Plans to restore historic features of a nearly 137-year-old home on First Neck Lane in Southampton Village are being overshadowed by a modern-looking connector that would join the historic home known as Mocomanto with a proposed addition.
Members of the village Board of Historic Preservation and Architectural Review gave their first round of input on the project, which seeks to nearly double the size of the Victorian home on Lake Agawam, at Monday night’s meeting, and all agreed that the connector, which would be used as a kitchen and would be surrounded by glass, needed a little work.
“The connector is a new and foreign element,” ARB Chairman Curtis Highsmith told the developers. “I don’t think it’s going to work.”
Mr. Highsmith said he thinks the applicant should go back to the drawing board and redesign that connector.
Board member Jeff Brodlieb agreed and told representatives of Ken Fox, the owner of the home and a managing partner at the Stipes Group, which has been instrumental in financing companies like Blue Apron, GoFundMe and Grubhub, that the materials being used in the connector are not consistent with the materials used in the house and the addition, and that it was not vintage 1880s or 1920s.
Mr. Fox has an application with the ARB to construct an addition to the historic home that would increase its gross floor area by 52 percent, from 4,717 square feet to 7,190 square feet, The addition was designed by the Manhattan-based Studio Sofield.
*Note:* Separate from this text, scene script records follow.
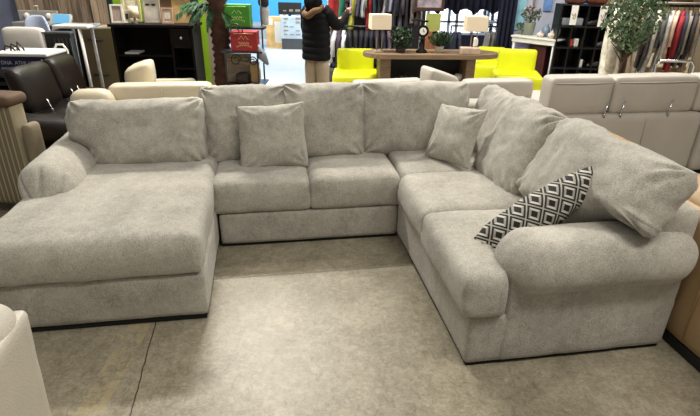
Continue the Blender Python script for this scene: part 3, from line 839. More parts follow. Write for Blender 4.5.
bm = NB(); tube(bm, [(q1.x - q0.x - .08, -.004, ztp - .10), (q1.x - q0.x - .05, -.004, ztp - .03), (q1.x - q0.x - .02, -.004, ztp - .06)], .009, 6); link('emblem', bm, M_lett, t)
# white tub chair
q = at(16, 50, 6.0); zq = at(14, 29, 6.15).z
t = thing('tub_chair', 'white rounded plastic tub chair at far left behind the navy box', 'chair', (q.x, 6.22, 0))
bm = NB(); softbox(bm, (0, 0, zq - .22), (.50, .10, .44), .045, crown=(0, 0, .02), res=.04); link('backrest', bm, M_whitepl, t)
bm = NB(); softbox(bm, (0, -.12, .44), (.42, .36, .05), .02, res=.05); link('seat', bm, M_whitepl, t)
for x in (-.17, .17):
    for y in (-.25, .03): TB('leg', [[(x, y, 0), (x, y, .43)]], .012, M_grey)
# black wire handles on the box
bm = NB()
for k in range(3): tube(bm, [(-.09 + .07 * k, 0, .0), (-.07 + .07 * k, 0, .05 + .02 * k), (.0 + .06 * k, 0, .03), (.03 + .05 * k, 0, .0)], .009, 6)
q = at(10, 47, 5.72); o = link('cable_tangle', bm, M_metalblk); o.location = (q.x, 5.75, ztp + .04); tag(o, 'tangle of black wire handles on the white lid of the navy box', 'cable')
# pale blue moulded chair
q = at(37, 40, 6.5); zq = at(33, 21, 6.6).z
t = thing('moulded_chair', 'pale blue moulded plastic chair with rounded back', 'chair', (q.x, 6.62, 0))
bm = NB()
def arch(P, qd):
    P.x *= 1 - .22 * max(0, qd[2]) ** 2; P.y += .06 * qd[0] ** 2 * -1; return P
softbox(bm, (0, 0, zq - .20), (.32, .06, .44), .03, f=arch, crown=(0, 0, .05), res=.03); link('backrest', bm, M_bluepl, t)
bm = NB(); softbox(bm, (.02, -.18, .46), (.36, .36, .04), .018, res=.04); link('seat', bm, M_bluepl, t)
for x in (-.13, .15):
    for y in (-.3, -.02): TB('leg', [[(x, y, 0), (x, y, .45)]], .014, M_grey)
# grey appliance panel with two knobs
q0, q1 = at(9, 22, 7.6), at(47, 12, 7.6)
t = thing('cooker', 'grey metal cooker with two pale knobs by the slate wall', 'cooker', ((q0.x + q1.x) / 2, 7.9, 0)); w_ = (q1.x - q0.x)
bm = NB(); bb(bm, (-w_ / 2, -.05, q0.z), (w_ / 2, .0, q1.z), bev=.01); link('control_panel', bm, M_grey, t, smooth=False)
bm = NB(); bb(bm, (-w_ / 2 + .02, -.28, 0), (w_ / 2 - .02, .02, q0.z), bev=.01); link('body', bm, fm('grey_enamel', (140, 138, 140), .4), t, smooth=False)
for x in (-w_ * .28, w_ * .28):
    bm = NB(); lathe(bm, [(.04, 0), (.035, .03), (.02, .035)], (0, 0, 0), 14)
    for v in bm.verts: v.co = Vector((v.co.x + x, -.05 - v.co.z, v.co.y + (q0.z + q1.z) / 2))
    link('knob', bm, M_white, t)
TB('faucet', [[(.0, -.02, q1.z), (0, -.02, q1.z + .05), (.03, -.04, q1.z + .06), (-.04, -.04, q1.z + .055)]], .01, M_white)
# white scale-like device with blue screen
q0 = at(58, 26, 7.0)
t = thing('monitor', 'tilted white device with bright blue screen in front of the planks', 'monitor', (q0.x, 7.1, 0))
zq = q0.z
bm = NB(); box(bm, (0, 0, zq + .06), (.27, .05, .17), rot=(R(-35), 0, 0), bev=.01); vv = link('case', bm, M_whitepl, t, smooth=False)
for v in vv.data.vertices: pass
bm = NB(); box(bm, (.02, -.022, zq + .075), (.21, .012, .13), rot=None, bev=0)
for v in bm.verts: 
    p = v.co - Vector((.02, -.022, zq + .075)); v.co = Matrix.Rotation(R(-35), 3, 'X') @ p + Vector((.02, -.022, zq + .08))
link('screen', bm, fm('blue_screen', (110, 180, 226), .3, var=.03, emit=((110, 180, 226), .35)), t, smooth=False)
bm = NB(); bb(bm, (-.2, -.05, 0), (.2, .3, zq - .02), bev=.01); link('cabinet', bm, M_black, t, smooth=False)
# fix rotation of the case about its own middle
for v in vv.data.vertices:
    p = v.co.copy()
# black grille heater / fireplace
q0, q1 = at(39, 60, 6.2), at(70, 34, 6.2)
t = thing('electric_fireplace', 'black electric fireplace with grey top edge behind the recliner', 'fireplace', ((q0.x + q1.x) / 2, 6.2, 0)); w_ = q1.x - q0.x; hh = q1.z
bm = NB(); bb(bm, (-w_ / 2, 0, 0), (w_ / 2, .10, hh), bev=.008); link('body', bm, M_black, t, smooth=False)
bm = NB(); bb(bm, (-w_ / 2 - .01, -.02, hh), (w_ / 2 + .01, .12, hh + .02), bev=.004); link('top', bm, fm('dark_grey_metal', (70, 70, 74), .4), t, smooth=False)
bm = NB()
for k in range(5): bb(bm, (w_ * .05 + k * .045, -.012, .2), (w_ * .05 + k * .045 + .014, 0, hh - .05))
link('grille', bm, fm('grille_metal', (60, 60, 62), .4), t, smooth=False)
for k, (a, b) in enumerate(((.0, .3), (.2, .1), (.35, .22))):
    pass
# white tube-framed table
q0, q1 = at(57, 30, 6.9), at(94, 26, 6.9); zf = at(75, 28, 6.9).z
t = thing('tube_table', 'white table with bent tube legs in front of the planks', 'table', (at(50, 27, 6.32).x, 6.32, 0)); w_ = (q1.x - q0.x) * .8; zf = at(75, 27, 6.32).z
bm = NB(); bb(bm, (.02, 0, zf - .02), (w_ + .05, .35, zf + .015), bev=.01); link('tabletop', bm, M_whitepl, t, smooth=False)
TB('leg', [[(.10, .02, zf - .01), (.02, .02, zf - .03), (-.0, .02, zf - .09), (.04, .02, zf - .3), (.08, .02, .0)]], .016, M_whitepl)
TB('leg', [[(w_ - .06, .02, zf - .02), (w_ - .05, .02, .0)]], .02, M_whitepl)
TB('leg', [[(.10, .32, zf - .01), (.08, .32, .0)]], .016, M_whitepl); TB('leg', [[(w_ - .06, .32, zf - .02), (w_ - .05, .32, .0)]], .02, M_whitepl)
q = at(62, 50, 6.0); t2 = t
t = thing('walking_frame', 'white bent-tube walking frame handle behind the recliner headrests', 'walker', (q.x, 6.0, 0))
TB('frame', [[(-.09, 0, 0), (-.09, 0, q.z), (-.05, 0, q.z + .06), (.02, 0, q.z + .06), (.06, 0, q.z), (.06, 0, 0)]], .013, M_whitepl)
# brown board cabinet standing askew
q0 = at(90, 70, 6.9); hz = at(100, 30, 6.9).z
t = thing('side_cabinet', 'brown wooden cabinet with two black handles on the grey aisle floor', 'cabinet', (q0.x, 6.9, 0), R(24))
bm = NB(); bb(bm, (-.02, 0, .0), (.42, .40, hz), bev=.006, ); link('body', bm, fm('brown_laminate', (98, 78, 60), .6, var=.18, scale=3), t, smooth=False)
bm = NB(); bb(bm, (-.03, -.01, hz), (.43, .41, hz + .02), bev=.004); link('top', bm, fm('pale_edge', (164, 150, 128), .6), t, smooth=False)
for z in (hz - .12, .35): TB('handle', [[(.05, 0, z), (.05, -.03, z), (.22, -.03, z - .02), (.22, 0, z - .02)]], .012, M_metalblk)

# black slatted trays stacked in front of the navy box
q = at(10, 85, 4.95)
for k in range(5):
    bm = NB()
    bb(bm, (-.32, -.14, 0), (.20, .20, .014), bev=.004)
    for j in range(4): bb(bm, (-.32, -.13 + .085 * j, .014), (.20, -.11 + .085 * j, .032))
    for x in (-.3, .17): bb(bm, (x, -.12, .014), (x + .02, .18, .075))
    o = link('slatted_tray', bm, M_black, smooth=False); o.location = (q.x - .20 + .012 * k, 5.22, .34 + .076 * k)
    tag(o, ['bottom', 'second lowest', 'middle', 'second highest', 'top'][k] + ' one of the stacked black slatted trays by the navy box', 'tray', 'stacked black slatted trays')
bm = NB(); bb(bm, (-.30, -.13, 0), (.20, .2, .338), bev=.01); o = link('black_crate', bm, M_black, smooth=False); o.location = (q.x - .20, 5.22, 0); tag(o, 'black crate on the floor beneath the slatted trays', 'crate')
# ------------------------------------------------------------------ person with their back to us
def skin_obj(name, V_, E_, m, parent, sub=2, root=0):
    me = bpy.data.meshes.new(name); me.from_pydata([v[0] for v in V_], E_, [])
    o = bpy.data.objects.new(name, me); C.objects.link(o); o.parent = parent; me.materials.append(m)
    md = o.modifiers.new('skin', 'SKIN'); md.use_smooth_shade = True
    for i, v in enumerate(V_):
        r = v[1]; me.skin_vertices[0].data[i].radius = r if isinstance(r, tuple) else (r, r)
        me.skin_vertices[0].data[i].use_root = (i == root)
    s2 = o.modifiers.new('sub', 'SUBSURF'); s2.levels = sub; s2.render_levels = sub
    return o
M_skin = fm('skin', (176, 128, 104), .55, var=.05)
M_coat = fm('black_puffer', (12, 13, 17), .75, spec=.2, var=.15, scale=10, bump=.5, bscale=28)
M_fur = fm('brown_fur_trim', (104, 78, 52), .95, var=.4, scale=40, bump=.8, bscale=60)
M_hair = fm('dark_hair', (26, 20, 18), .6, var=.3, scale=30)
M_pants = fm('beige_trousers', (172, 156, 134), .85, var=.12, scale=8)
PB = at(313, 60, 6.3)
per = thing('person', 'person in black hooded puffer coat and beige trousers, reaching to the clothes', 'person', (PB.x + .05, 6.25, 0), R(-30)); per.scale = (.86, .86, 1)
sk = 1.0
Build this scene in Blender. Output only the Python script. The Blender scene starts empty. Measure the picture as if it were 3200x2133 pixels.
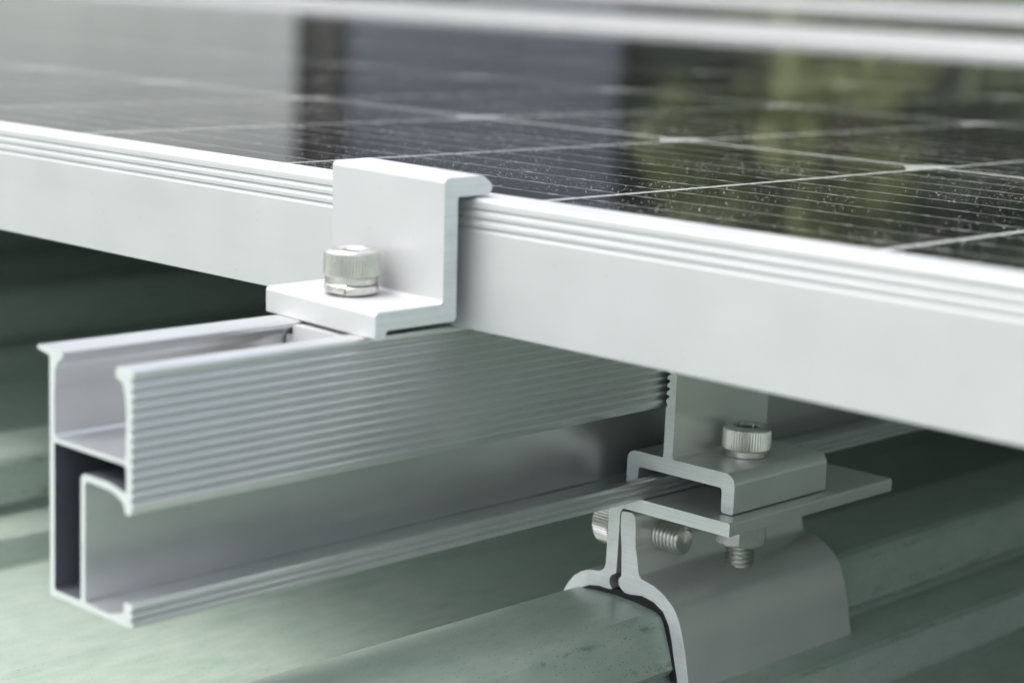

As part of the presentation of plans on Monday, numerous photos dating back to the 1880s showed how the historic home was expanded and reduced throughout the years, especially between the 1880s and 1920s.
Given the number of photos that were taken of the home between those years, board member Susan Stevenson said it was apparent to her that the home needed to be preserved.
“We should realize from day one that this was an important building, and still is,” Ms. Stevenson said.
Ms. Stevenson, who admitted on Monday that she did not always like the home but was always curious about it, described Mr. Fox’s proposed expansion as “mcmansion-ish,” adding that it “completely neuters what it was.”
During the presentation, it was noted by Studio Sofield that the connector joins the original home with the “guest house,” and Mr. Brodlieb said he wrestled with the concept of creating such a big guest house.
The addition, which the developers continue to stress is subservient in height to the historic home, also had four garage doors, which Mr. Brodlieb struggled with.
“I didn’t see that. I saw a big expanse that was all but subservient,” he said. “Return this jewel of Southampton back to what it was.”
Siamak Samii, a local architect who was hired by opponents of the project, told ARB members that throughout Mocomanto’s history, there has never been an expansion as big as what was being proposed. He added that the photos prove the home can be expanded in a number of ways, the current proposal not being one of them.
Mr. Samii also told board members that the addition had a 30-foot ridge-line, comparing it to adding a second story home instead of the one and a half story addition that the applicant claims.
Given the awkward shape of the parcel, Bill Sclight, a Water Mill-based architect, told ARB members the applicant has done a great job fitting the addition onto the property. He also told ARB members he supports the project.
“I thought it was a good meeting,” John Bennett, the attorney representing Mr. Fox, said on Tuesday. “I thought it was one of the better ARB meetings.”
Mr. Bennett said the board members gave Mr. Fox’s team a good amount of guidance on changes to make, and were extremely helpful.
Still, board members were nowhere close to making a decision on the application. Instead, the public hearing was adjourned until the next meeting at Village Hall on December 11.